Au final, la position du Parlement représente un ajout par rapport à la proposition originale de la Commission, tout en autorisant une dérogation renouvelable indéfiniment qui permet aux entreprises d’occulter des chiffres « commercialement sensibles ».
Plus concrètement :
Fumée blanche, des perspectives et des dates, on pourrait difficilement mieux résumer la situation actuelle et son évolution probable depuis le 25 février 2021
Après presque cinq années de remise au placard du dossier, c’est une avancée majeure sur le chemin vers plus de transparence fiscale en Europe que le Conseil de l’UE a accompli en remettant sur les rails le projet de directive sur la base de la position déjà adoptée par le PE en 2017.
Nous avons besoin de systèmes fiscaux justes et efficaces ainsi que de débats publics éclairés», a soutenu la commissaire européenne aux services financiers, Mairead McGuinness dans sa Keynote speech (Commissioner McGuinness at the European Parliamentary Financial Services Forum Winter Conference, 'What Vision for Europe?').

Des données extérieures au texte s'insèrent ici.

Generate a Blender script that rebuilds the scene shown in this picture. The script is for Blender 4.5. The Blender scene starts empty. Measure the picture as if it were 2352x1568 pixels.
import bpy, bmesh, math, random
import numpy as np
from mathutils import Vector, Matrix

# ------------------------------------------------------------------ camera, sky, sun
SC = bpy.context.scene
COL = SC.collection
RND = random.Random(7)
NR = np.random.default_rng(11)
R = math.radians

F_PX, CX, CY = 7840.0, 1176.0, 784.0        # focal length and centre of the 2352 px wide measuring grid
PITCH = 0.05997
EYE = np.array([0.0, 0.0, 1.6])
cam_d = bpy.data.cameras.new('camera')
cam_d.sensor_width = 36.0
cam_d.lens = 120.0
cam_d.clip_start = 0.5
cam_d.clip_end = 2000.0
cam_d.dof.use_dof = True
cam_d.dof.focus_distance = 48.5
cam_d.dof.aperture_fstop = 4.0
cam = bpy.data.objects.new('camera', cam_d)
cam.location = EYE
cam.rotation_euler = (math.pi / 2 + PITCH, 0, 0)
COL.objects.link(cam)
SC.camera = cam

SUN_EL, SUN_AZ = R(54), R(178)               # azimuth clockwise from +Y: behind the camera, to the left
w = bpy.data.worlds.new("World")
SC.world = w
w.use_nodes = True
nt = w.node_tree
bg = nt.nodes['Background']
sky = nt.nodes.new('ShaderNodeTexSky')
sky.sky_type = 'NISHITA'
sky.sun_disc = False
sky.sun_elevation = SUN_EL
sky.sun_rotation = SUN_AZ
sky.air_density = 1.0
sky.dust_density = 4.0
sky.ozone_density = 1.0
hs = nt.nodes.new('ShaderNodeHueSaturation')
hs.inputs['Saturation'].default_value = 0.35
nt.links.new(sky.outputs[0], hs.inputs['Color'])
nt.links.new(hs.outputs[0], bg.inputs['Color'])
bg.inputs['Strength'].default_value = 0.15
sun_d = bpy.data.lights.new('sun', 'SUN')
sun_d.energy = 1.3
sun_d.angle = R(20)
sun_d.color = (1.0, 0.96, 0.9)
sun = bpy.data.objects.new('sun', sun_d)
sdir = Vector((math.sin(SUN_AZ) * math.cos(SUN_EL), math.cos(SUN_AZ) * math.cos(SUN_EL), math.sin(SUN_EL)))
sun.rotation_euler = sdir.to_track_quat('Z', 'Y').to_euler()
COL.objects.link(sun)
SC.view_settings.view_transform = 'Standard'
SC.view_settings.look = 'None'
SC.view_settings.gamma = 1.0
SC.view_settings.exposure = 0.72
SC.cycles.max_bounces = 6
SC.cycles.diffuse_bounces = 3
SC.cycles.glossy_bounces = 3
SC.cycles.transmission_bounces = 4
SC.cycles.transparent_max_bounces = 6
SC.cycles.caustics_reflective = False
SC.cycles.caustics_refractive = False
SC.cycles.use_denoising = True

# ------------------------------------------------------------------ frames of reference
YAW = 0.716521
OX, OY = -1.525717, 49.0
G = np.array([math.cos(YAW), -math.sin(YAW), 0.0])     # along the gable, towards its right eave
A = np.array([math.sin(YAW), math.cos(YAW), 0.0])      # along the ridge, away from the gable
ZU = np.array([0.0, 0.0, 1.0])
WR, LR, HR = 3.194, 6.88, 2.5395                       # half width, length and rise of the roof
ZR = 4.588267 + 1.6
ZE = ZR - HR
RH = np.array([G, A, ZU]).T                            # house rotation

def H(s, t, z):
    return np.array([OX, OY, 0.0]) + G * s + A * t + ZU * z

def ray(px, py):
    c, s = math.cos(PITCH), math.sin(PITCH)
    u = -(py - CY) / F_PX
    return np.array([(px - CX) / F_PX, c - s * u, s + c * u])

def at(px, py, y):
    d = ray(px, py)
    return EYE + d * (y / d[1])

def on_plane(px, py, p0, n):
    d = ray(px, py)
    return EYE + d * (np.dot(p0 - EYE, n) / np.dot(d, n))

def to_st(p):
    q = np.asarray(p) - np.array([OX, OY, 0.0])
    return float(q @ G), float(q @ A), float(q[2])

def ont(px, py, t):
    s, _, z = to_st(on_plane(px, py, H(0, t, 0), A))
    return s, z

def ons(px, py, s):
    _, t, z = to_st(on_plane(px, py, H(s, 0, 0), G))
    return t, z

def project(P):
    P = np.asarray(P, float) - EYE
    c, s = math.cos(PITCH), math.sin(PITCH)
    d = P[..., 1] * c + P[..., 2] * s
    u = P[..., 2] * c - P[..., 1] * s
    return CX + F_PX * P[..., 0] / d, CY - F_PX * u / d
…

Restait alors à sceller cette approche générale entre les 27 pays européens : ce nouveau cap a été franchi ce 3 mars 2021 en sorte que les pourparlers entre le Parlement, le Conseil et la Commission sur la base de la position déjà adoptée par le PE en 2017 pourront rapidement s’ouvrir dans le cadre des négociations interstitutionelles pour aboutir à l’adoption de la directive généralisant le CBCR, laquelle devra ensuite être transposée dans la législation nationale de tous les États membres de l’Union, dans un délai d’un an à compter de son entrée en vigueur.
Attention : le texte adopté ne couvre pas tous les pays, mais seulement les pays de l’Union européenne et ceux de la liste des paradis fiscaux européens. De plus, il offre encore aux entreprises la possibilité de ne pas divulguer certaines informations si elles estiment que cela porterait atteinte à leur compétitivité. Dès qu’un État membre octroie une exemption, il doit informer la Commission européenne, de façon confidentielle, sur les informations omises et fournir une explication détaillée de l’exemption. La Commission publiera tous les ans sur son site internet une liste des entreprises qui ont bénéficié d’exemptions et une brève explication de ces exemptions.
Compte tenu du contexte pandémique, on veut d’autant plus croire à cette percée en matière d’équité fiscale dans l’Union. Un projet ambitieux, mais bien actuel en termes de justice entre tous les contribuables.